Dopo l’episodio della nave Sea Watch, carica di migranti, comandata dalla giovane Carola Rackete, i
giornalisti alfieri dell'accoglienza volano a sciami con i loro pungiglioni per fare a pezzi
Salvini e gli italiani che lui ha reso cattivi. Il Fatto Quotidiano, stagno di
acque ferme, alimenta molte di queste zanzare.
Oggi Alessandro Robecchi, uno degli autori del bravo ma spesso prolisso
Maurizio Crozza, pubblica un articolo straordinario di cui riporto due
passaggi:
“… ora che il Paese pare essersi
piegato alle scemenze del tipo ‘non possiamo accoglierli tutti’, ora, dico –
qui e ora – per i famosi italiani che vengono ‘prima’, è cambiato qualcosa?
Voglio dire: più reddito? Migliori condizioni di lavoro e di vita? Sono forse
più felici? Garruli? Spensierati? Guardano al futuro con rinnovata fiducia?”.
Immagino che Robecchi non si accontenterebbe di una risposta mediocre, del
tipo che, riducendo gli arrivi di migranti, forse la situazione sociale non
peggiorerebbe. Uno che scrive a quel modo, con idee rigide e categoriche e lo spirito pieno di leggerezza, pretende che la
politica di contenimento dia la felicità completa a chi la sostiene, altrimenti,
oltre che disumana, sarebbe anche un totale fallimento.
L’altro passaggio umoristico è questo:
“Nessuno di loro [parla dei terremotati], nemmeno per
un istante, pensa di non riavere una casa, o il suo centro storico, o le
scuole, per colpa di una quarantina di naufraghi stipati su una barca a vela”.

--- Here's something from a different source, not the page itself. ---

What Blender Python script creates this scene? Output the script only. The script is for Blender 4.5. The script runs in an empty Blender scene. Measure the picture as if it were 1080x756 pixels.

Ma, a parte il fatto che il problema non è costituito né da quaranta né da
quattrocento e nemmeno da quattromila naufraghi, che ne sa Robecchi di quello
che pensano i terremotati?
Robecchi scrive con tanta imperturbabile sbadataggine, che il suo articolo, invece che una difesa dell'accoglienza, sembra una parodia del buonismo.